# [Task statement]
Set down the material exactly as given, please, from its first line through the line that includes "COL = scene.collection".
━━━━━━━━━━
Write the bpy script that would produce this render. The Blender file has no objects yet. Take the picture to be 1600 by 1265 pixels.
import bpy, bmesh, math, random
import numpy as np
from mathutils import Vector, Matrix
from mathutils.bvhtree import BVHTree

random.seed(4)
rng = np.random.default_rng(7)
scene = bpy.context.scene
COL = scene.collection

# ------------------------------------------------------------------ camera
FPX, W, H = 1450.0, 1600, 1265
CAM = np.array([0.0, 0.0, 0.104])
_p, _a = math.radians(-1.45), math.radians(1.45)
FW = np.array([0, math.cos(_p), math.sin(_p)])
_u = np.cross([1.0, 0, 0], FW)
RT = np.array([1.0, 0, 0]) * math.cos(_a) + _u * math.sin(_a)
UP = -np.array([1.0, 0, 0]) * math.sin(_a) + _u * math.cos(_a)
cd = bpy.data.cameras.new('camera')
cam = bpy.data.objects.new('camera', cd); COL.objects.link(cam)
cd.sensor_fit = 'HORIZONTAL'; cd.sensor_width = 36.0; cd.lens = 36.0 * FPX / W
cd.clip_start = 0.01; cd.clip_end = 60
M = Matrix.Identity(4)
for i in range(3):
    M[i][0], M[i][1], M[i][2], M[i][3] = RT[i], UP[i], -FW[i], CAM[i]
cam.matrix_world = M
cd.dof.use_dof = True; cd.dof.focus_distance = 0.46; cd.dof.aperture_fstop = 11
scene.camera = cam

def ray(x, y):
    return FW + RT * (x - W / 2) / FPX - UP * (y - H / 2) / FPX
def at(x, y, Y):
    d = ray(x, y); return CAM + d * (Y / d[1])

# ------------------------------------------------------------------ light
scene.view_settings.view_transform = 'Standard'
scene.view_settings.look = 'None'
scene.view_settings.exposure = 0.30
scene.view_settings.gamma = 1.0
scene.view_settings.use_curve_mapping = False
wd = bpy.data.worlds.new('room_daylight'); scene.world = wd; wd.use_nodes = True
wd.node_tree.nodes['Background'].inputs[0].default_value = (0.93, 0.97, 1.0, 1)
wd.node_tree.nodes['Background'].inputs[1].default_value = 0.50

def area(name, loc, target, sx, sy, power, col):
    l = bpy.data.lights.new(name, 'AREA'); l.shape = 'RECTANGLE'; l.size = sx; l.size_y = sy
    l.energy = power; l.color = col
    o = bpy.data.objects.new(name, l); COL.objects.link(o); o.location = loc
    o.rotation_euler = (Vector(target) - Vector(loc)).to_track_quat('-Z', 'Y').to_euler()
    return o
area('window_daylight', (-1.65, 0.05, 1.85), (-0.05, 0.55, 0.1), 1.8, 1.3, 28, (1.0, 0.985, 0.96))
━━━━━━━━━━
# [Response]
Write the bpy script that would produce this render. The Blender file has no objects yet. Take the picture to be 1600 by 1265 pixels.
import bpy, bmesh, math, random
import numpy as np
from mathutils import Vector, Matrix
from mathutils.bvhtree import BVHTree

random.seed(4)
rng = np.random.default_rng(7)
scene = bpy.context.scene
COL = scene.collection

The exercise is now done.